In 1996, it was clear who the new government would be — the coalition agreement had been signed and released on the Wednesday — but it had not assumed office by the time of the State Opening on the Friday. The content of the Speech was therefore slightly awkward. But again a practical approach provided the answer. The incumbent Prime Minister, who was after all to continue in that office, provided the necessary advice to me. Hansard records that the speech was brief, and described the current political situation and the transition process. The speech briefly reflected the principles for the incoming government which had been outlined in the coalition agreement.
I make no comment as to whether our recent experiences on these and other points were good or bad. I merely note that the change to the electoral system has raised and will continue to raise further questions such as these for examination. These consequential issues are both large and small, practical and symbolic, ranging from the reserve powers, the procedures for opening Parliament, to the minutiae of parliamentary procedures and the budget cycle. Attention has now been drawn to these various points. There is also greater awareness of the fact that others organise the same matters quite differently. Information on overseas systems has become easily accessible. Debate does not suddenly end, once it has been awoken. We can expect the process of constitutional debate and change, of which the move to MMP has been a part, to continue for some time yet.
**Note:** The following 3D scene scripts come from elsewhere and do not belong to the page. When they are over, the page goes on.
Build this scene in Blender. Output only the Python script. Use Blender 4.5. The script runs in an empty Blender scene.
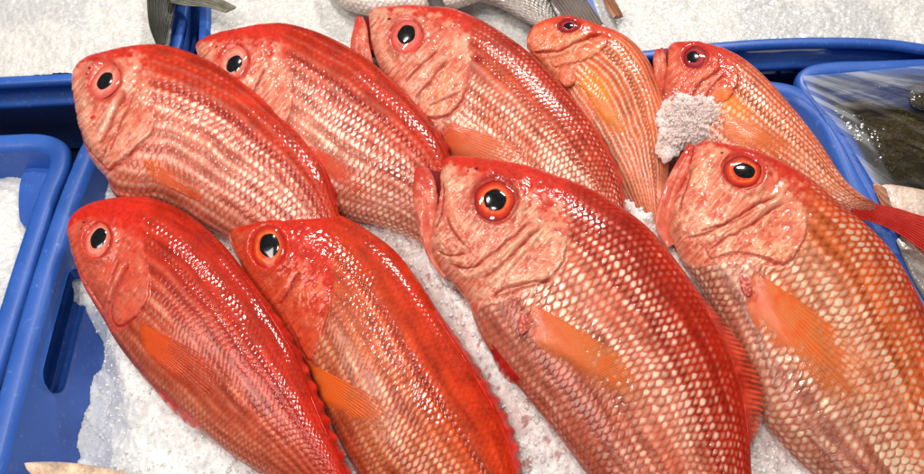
import bpy, math, random
import numpy as np
from mathutils import Vector
from mathutils.bvhtree import BVHTree

random.seed(7)
RNG = np.random.default_rng(11)
scene = bpy.context.scene
COL = scene.collection

# ------------------------------------------------------------------ camera
W0, H0 = 924.0, 474.0
FPX = 800.0
PITCH = math.radians(58.0)
DIST = 0.80
TARGET = np.array([0.0, 0.0, 0.08])
FWD = np.array([0.0, math.cos(PITCH), -math.sin(PITCH)])
RIGHT = np.array([1.0, 0.0, 0.0])
UP = np.array([0.0, math.sin(PITCH), math.cos(PITCH)])
CAM = TARGET - FWD * DIST


def at(px, py, z):
    """point of the place at height z seen at photo position (px, py)"""
    px = np.asarray(px, float); py = np.asarray(py, float); z = np.asarray(z, float)
    d = (FWD + ((px - W0 / 2) / FPX)[..., None] * RIGHT - ((py - H0 / 2) / FPX)[..., None] * UP)
    t = (z - CAM[2]) / d[..., 2]
    return CAM + d * t[..., None]


def ray(px, py):
    d = FWD + (px - W0 / 2) / FPX * RIGHT - (py - H0 / 2) / FPX * UP
    return d / np.linalg.norm(d)


def seen(P):
    r = P - CAM
    zc = r @ FWD
    return W0 / 2 + FPX * (r @ RIGHT) / zc, H0 / 2 - FPX * (r @ UP) / zc


cam = bpy.data.cameras.new('camera')
cam.sensor_fit = 'HORIZONTAL'
cam.sensor_width = 36.0
cam.lens = 36.0 * FPX / W0
cam.clip_start = 0.01
cam.clip_end = 50.0
co = bpy.data.objects.new('camera', cam)
co.location = CAM
co.rotation_euler = (math.pi / 2 - PITCH, 0, 0)
COL.objects.link(co)
scene.camera = co

# ------------------------------------------------------------------ numeric helpers


def sm(a, b, x):
    t = np.clip((x - a) / (b - a), 0, 1)
    return t * t * (3 - 2 * t)


def hash2(i, j, seed):
    i = i.astype(np.int64); j = j.astype(np.int64)
    h = (i * 374761393 + j * 668265263 + seed * 2147483647 + 1013904223) & 0xFFFFFFFF
    h = ((h ^ (h >> 13)) * 1274126177) & 0xFFFFFFFF
    h = ((h ^ (h >> 16)) * 2246822519) & 0xFFFFFFFF
    return ((h ^ (h >> 15)) & 0xFFFFFF) / float(0xFFFFFF)


def vnoise(x, y, seed=0):
    i = np.floor(x); j = np.floor(y)
    fx = x - i; fy = y - j
    fx = fx * fx * fx * (fx * (fx * 6 - 15) + 10); fy = fy * fy * fy * (fy * (fy * 6 - 15) + 10)
    a = hash2(i, j, seed); b = hash2(i + 1, j, seed); c = hash2(i, j + 1, seed); d = hash2(i + 1, j + 1, seed)
    return (a * (1 - fx) + b * fx) * (1 - fy) + (c * (1 - fx) + d * fx) * fy - 0.5


def fbm(x, y, seed=0, octv=4, gain=0.5):
    s = np.zeros_like(x); a = 1.0
    for o in range(octv):
        c, n = math.cos(0.6 * o), math.sin(0.6 * o)
        s += a * vnoise((x * c - y * n) * 2 ** o + 17.3 * o, (x * n + y * c) * 2 ** o - 9.1 * o, seed + o)
        a *= gain
    return s


def worley(x, y, seed=0):
    i = np.floor(x); j = np.floor(y)
    f1 = np.full(x.shape, 9.0); f2 = np.full(x.shape, 9.0); hid = np.zeros(x.shape)
    for di in (-1, 0, 1):
        for dj in (-1, 0, 1):
            ci = i + di; cj = j + dj
            d = np.hypot(ci + hash2(ci, cj, seed) - x, cj + hash2(ci, cj, seed + 5) - y)
            hid = np.where(d < f1, hash2(ci, cj, seed + 9), hid)
            f2 = np.where(d < f1, f1, np.minimum(f2, d))
            f1 = np.minimum(f1, d)
    return f1, f2, hid


def spline(pts, n, closed=False, power=1.0):
    """centripetal-ish Catmull-Rom through pts, resampled to n points evenly by length"""
    p = np.asarray(pts, float)
    q = np.vstack([p[-1:], p, p[:2]]) if closed else np.vstack([2 * p[:1] - p[1:2], p, 2 * p[-1:] - p[-2:-1]])
    out = []
    m = len(p) if closed else len(p) - 1
    for k in range(m):
        p0, p1, p2, p3 = q[k], q[k + 1], q[k + 2], q[k + 3]
        d = np.linalg.norm(p2 - p1) + 1e-9
        d0 = np.linalg.norm(p1 - p0) + 1e-9; d1 = np.linalg.norm(p3 - p2) + 1e-9
        m1 = ((p1 - p0) / d0 + (p2 - p1) / d) * 0.5 * d; m2 = ((p2 - p1) / d + (p3 - p2) / d1) * 0.5 * d
        t = np.linspace(0, 1, 24, endpoint=False)[:, None]
        out.append((2 * t**3 - 3 * t**2 + 1) * p1 + (t**3 - 2 * t**2 + t) * m1 + (-2 * t**3 + 3 * t**2) * p2 + (t**3 - t**2) * m2)
    out = np.vstack(out + [p[:1] if closed else p[-1:]])
    L = np.concatenate([[0], np.cumsum(np.linalg.norm(np.diff(out, axis=0), axis=1))])
    s = np.linspace(0, 1, n, endpoint=not closed) ** power * L[-1]
    return np.stack([np.interp(s, L, out[:, k]) for k in range(p.shape[1])], 1)


def linedist(pts, X, Y):
    """distance to an open polyline and position 0..1 along it"""
    p = np.asarray(pts, float)
    best = np.full(X.shape, 1e9); par = np.zeros(X.shape)
    n = len(p) - 1
    for k in range(n):
        a, b = p[k], p[k + 1]
        ab = b - a
        t = np.clip(((X - a[0]) * ab[0] + (Y - a[1]) * ab[1]) / (ab @ ab + 1e-12), 0, 1)
        d = np.hypot(X - a[0] - t * ab[0], Y - a[1] - t * ab[1])
        par = np.where(d < best, (k + t) / n, par)
        best = np.minimum(best, d)
    return best, par


def inside(poly, X, Y):
    p = np.asarray(poly, float)
    c = np.zeros(X.shape, bool)
    for k in range(len(p)):
        x0, y0 = p[k - 1]; x1, y1 = p[k]
        if y0 == y1:
            continue
        cond = ((y0 > Y) != (y1 > Y)) & (X < (x1 - x0) * (Y - y0) / (y1 - y0) + x0)
        c ^= cond
    return c


def polysd(poly, X, Y):
    p = list(poly) + [poly[0]]
    d, par = linedist(p, X, Y)
    return np.where(inside(poly, X, Y), d, -d), par


def mixc(a, b, t):
    return a + (b - a) * t[..., None]


def lin(r, g, b):
    def f(c):
        c /= 255.0
        return c / 12.92 if c <= 0.04045 else ((c + 0.055) / 1.055) ** 2.4
    return np.array([f(r), f(g), f(b)])


# ------------------------------------------------------------------ object helpers


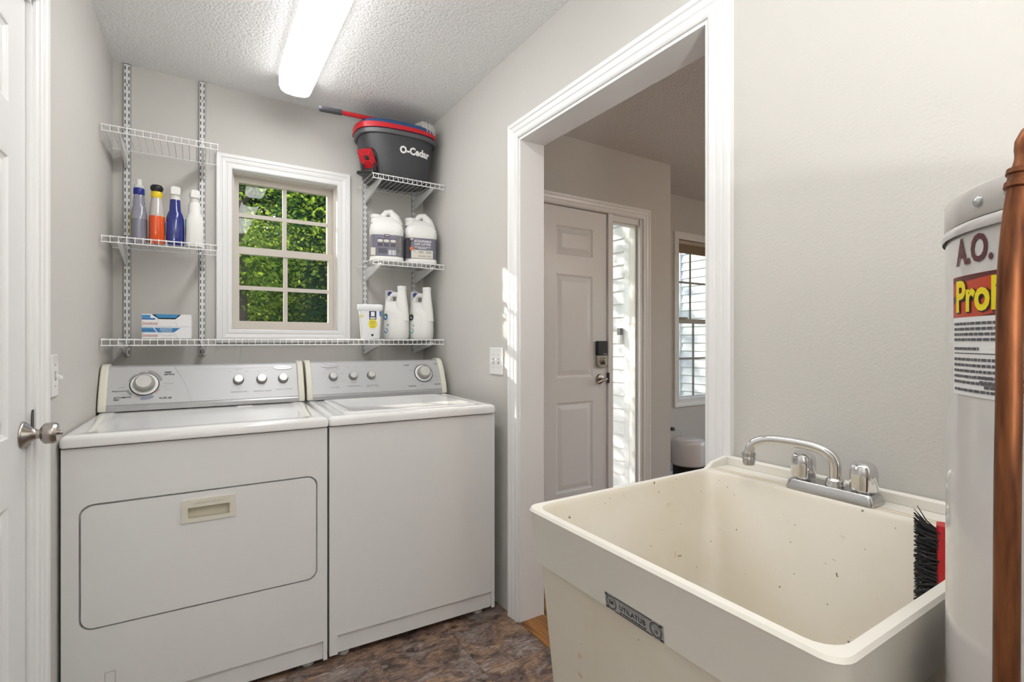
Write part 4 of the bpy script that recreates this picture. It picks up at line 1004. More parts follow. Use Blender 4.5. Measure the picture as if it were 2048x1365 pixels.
# dryer sheet boxes
BXW, BXH, BXD = 0.176, 0.052, 0.115
STRIPE = mat('box_blue', (0.03, 0.24, 0.52), 0.5); STRIPED = mat('box_blue_deep', (0.015, 0.14, 0.38), 0.5); CARD = mat('white_card', (0.80, 0.80, 0.81), 0.5)
def sheet_box(z, opened, label):
    t = thing('dryer_sheet_box', label, 'box', (-0.108, 2.665, z), -0.02, 'dryer sheet boxes')
    hw = BXW / 2; yf = -BXD / 2
    f = lambda a, b, w=0.0006: (a, yf - w, b)
    if opened:
        # front panel has a torn-out notch along its upper edge
        notch = [(-hw, 0), (hw, 0), (hw, BXH), (0.052, BXH), (0.036, 0.037), (0.030, 0.031), (-0.030, 0.031), (-0.036, 0.037), (-0.056, BXH), (-hw, BXH)]
        mb = MB(); mb.prism(notch, lambda a, b, w: (a, yf + w, b), 0, 0.001); mb.box(-hw, hw, yf + 0.001, -yf, 0, 0.001)
        mb.box(-hw, -hw + 0.001, yf + 0.001, -yf, 0.001, BXH); mb.box(hw - 0.001, hw, yf + 0.001, -yf, 0.001, BXH); mb.box(-hw + 0.001, hw - 0.001, -yf - 0.001, -yf, 0.001, BXH)
        mb.build('carton', CARD, t)
        MB().box(-hw, hw, yf + 0.014, -yf, BXH - 0.001, BXH + 0.0003).build('top_flap', CARD, t)
        MB().prism([(-0.046, BXH), (0.044, BXH), (0.030, 0.037), (-0.032, 0.037)], lambda a, b, w: (a, yf + 0.004 + w, b), 0, 0.001).build('front_flap', STRIPE, t)
        MB().box(-hw + 0.006, hw - 0.006, yf + 0.008, -yf - 0.004, 0.001, 0.030).build('sheet_stack', mat('box_inside', (0.03, 0.03, 0.035), 0.9), t)
        st = [(-hw, -0.058, BXH - 0.016, BXH - 0.004), (-hw, -0.042, BXH - 0.024, BXH - 0.017)]
        for k, (a, b, c, d) in enumerate(st):
            quads(MB(), [(a, b, c, d)], f).build('blue_stripe', (STRIPE, STRIPED)[k % 2], t)
        lz = 0.0125
    else:
        MB().box(-hw, hw, yf, -yf, 0, BXH - 0.0008).build('carton', CARD, t, bevel=0.0008)
        for k in range(3):
            z1 = BXH - 0.006 - k * 0.0068
            MB().add([f(-hw, z1 - 0.0062), f(0.048 - 0.008 * (k + 1), z1 - 0.0062), f(0.048 - 0.008 * k, z1), f(-hw, z1)], [(0, 1, 2, 3)]).build('blue_stripe', (STRIPE, STRIPED)[k % 2], t)
        MB().add([f(-0.050, BXH - 0.005, 0.0010), f(-0.046, BXH - 0.005, 0.0010), f(-0.032, 0.024, 0.0010), f(-0.036, 0.024, 0.0010)], [(0, 1, 2, 3)]).build('white_slash', CARD, t)
        MB().tube([f(-0.028 + 0.056 * k / 10, 0.018 - 0.006 * math.sin(PI * k / 10)) for k in range(11)], 0.0004, 4).build('tear_line', GREYINK, t)
        microtext([(BXH - 0.010, -0.024, 0.018), (BXH - 0.016, -0.026, 0.02), (BXH - 0.022, -0.02, 0.016)], 0, 0, 0.003, lambda a, b: f(a, b, 0.0012), mat('pale_blue_ink', (0.5, 0.68, 0.82), 0.5), t, 4)
        lz = 0.0135
    text('bounce', 0.0165, REDINK, lambda a, b: f(-0.060 + a, lz + b, 0.0009), t, bold=0.0009, shear=0.15, sx=1.05)
    text('bounce', 0.0165, WHITEINK, lambda a, b: f(-0.060 + a, lz + b, 0.0014), t, shear=0.15, sx=1.05)
    for a0, a1 in ((-0.038, -0.030), (0.036, 0.030)):
        MB().tube([f(a0, 0.002), f(a1, 0.022)], 0.0003, 4).build('perforation', GREYINK, t)
    return t
ZB = ROWS[0] + 0.0016
sheet_box(ZB, False, 'unopened blue and white dryer sheet box, beneath the torn one')
sheet_box(ZB + BXH, True, 'torn-open blue and white dryer sheet box on top of another')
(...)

To recall the words of J C Beaglehole, writing more than fifty years ago, the constitution should not be "some silk-wrapped mystery, laid in an Ark of the Covenant round which alone the sleepless priests of the Crown Law Office tread with superstitious awe." The advent of MMP has dusted off and unwrapped for public inspection some central aspects of our constitution, which in times past have tended to be the preserve of an honoured few. I hope that I have been able to shed some light on the approach taken to the practical operation of these issues in last year's election, and so remove some of the superstition and awe.